#### [THE REQUEST]
Retype the records below exactly as they appear.

═════ DATA FOR THIS TASK ═════

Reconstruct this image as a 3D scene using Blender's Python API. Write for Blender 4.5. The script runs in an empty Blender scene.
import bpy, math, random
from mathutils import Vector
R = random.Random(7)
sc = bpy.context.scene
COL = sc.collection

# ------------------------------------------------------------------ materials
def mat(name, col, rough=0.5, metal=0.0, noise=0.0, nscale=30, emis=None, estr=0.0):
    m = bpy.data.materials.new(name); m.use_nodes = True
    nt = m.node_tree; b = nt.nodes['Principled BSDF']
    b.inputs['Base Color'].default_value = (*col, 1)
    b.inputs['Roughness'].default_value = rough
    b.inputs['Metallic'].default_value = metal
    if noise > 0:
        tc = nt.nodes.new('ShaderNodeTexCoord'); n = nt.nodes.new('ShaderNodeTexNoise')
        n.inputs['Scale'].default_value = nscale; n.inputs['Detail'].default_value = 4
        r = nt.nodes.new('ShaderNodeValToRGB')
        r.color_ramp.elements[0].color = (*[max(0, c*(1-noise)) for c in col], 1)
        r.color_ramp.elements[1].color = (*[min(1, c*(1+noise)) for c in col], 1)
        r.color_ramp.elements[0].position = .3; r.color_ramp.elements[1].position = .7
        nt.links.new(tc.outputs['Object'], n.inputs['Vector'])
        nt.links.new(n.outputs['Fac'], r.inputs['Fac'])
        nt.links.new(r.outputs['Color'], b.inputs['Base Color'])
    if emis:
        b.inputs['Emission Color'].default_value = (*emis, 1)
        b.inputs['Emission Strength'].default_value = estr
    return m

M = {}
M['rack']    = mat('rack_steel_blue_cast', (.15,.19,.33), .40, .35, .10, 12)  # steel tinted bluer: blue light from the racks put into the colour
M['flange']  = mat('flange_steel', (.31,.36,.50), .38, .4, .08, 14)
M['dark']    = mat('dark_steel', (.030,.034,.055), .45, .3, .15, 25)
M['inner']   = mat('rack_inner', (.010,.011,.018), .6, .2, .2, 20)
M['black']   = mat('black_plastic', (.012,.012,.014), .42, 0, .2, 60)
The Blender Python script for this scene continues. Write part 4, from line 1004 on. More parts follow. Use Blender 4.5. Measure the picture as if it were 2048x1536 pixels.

═════

#### [THE RESPONSE]
Reconstruct this image as a 3D scene using Blender's Python API. Write for Blender 4.5. The script runs in an empty Blender scene.
import bpy, math, random
from mathutils import Vector
R = random.Random(7)
sc = bpy.context.scene
COL = sc.collection

# ------------------------------------------------------------------ materials
def mat(name, col, rough=0.5, metal=0.0, noise=0.0, nscale=30, emis=None, estr=0.0):
    m = bpy.data.materials.new(name); m.use_nodes = True
    nt = m.node_tree; b = nt.nodes['Principled BSDF']
    b.inputs['Base Color'].default_value = (*col, 1)
    b.inputs['Roughness'].default_value = rough
    b.inputs['Metallic'].default_value = metal
    if noise > 0:
        tc = nt.nodes.new('ShaderNodeTexCoord'); n = nt.nodes.new('ShaderNodeTexNoise')
        n.inputs['Scale'].default_value = nscale; n.inputs['Detail'].default_value = 4
        r = nt.nodes.new('ShaderNodeValToRGB')
        r.color_ramp.elements[0].color = (*[max(0, c*(1-noise)) for c in col], 1)
        r.color_ramp.elements[1].color = (*[min(1, c*(1+noise)) for c in col], 1)
        r.color_ramp.elements[0].position = .3; r.color_ramp.elements[1].position = .7
        nt.links.new(tc.outputs['Object'], n.inputs['Vector'])
        nt.links.new(n.outputs['Fac'], r.inputs['Fac'])
        nt.links.new(r.outputs['Color'], b.inputs['Base Color'])
    if emis:
        b.inputs['Emission Color'].default_value = (*emis, 1)
        b.inputs['Emission Strength'].default_value = estr
    return m

M = {}
M['rack']    = mat('rack_steel_blue_cast', (.15,.19,.33), .40, .35, .10, 12)  # steel tinted bluer: blue light from the racks put into the colour
M['flange']  = mat('flange_steel', (.31,.36,.50), .38, .4, .08, 14)
M['dark']    = mat('dark_steel', (.030,.034,.055), .45, .3, .15, 25)
M['inner']   = mat('rack_inner', (.010,.011,.018), .6, .2, .2, 20)
M['black']   = mat('black_plastic', (.012,.012,.014), .42, 0, .2, 60)
The Blender Python script for this scene continues. Write part 4, from line 1004 on. More parts follow. Use Blender 4.5. Measure the picture as if it were 2048x1536 pixels.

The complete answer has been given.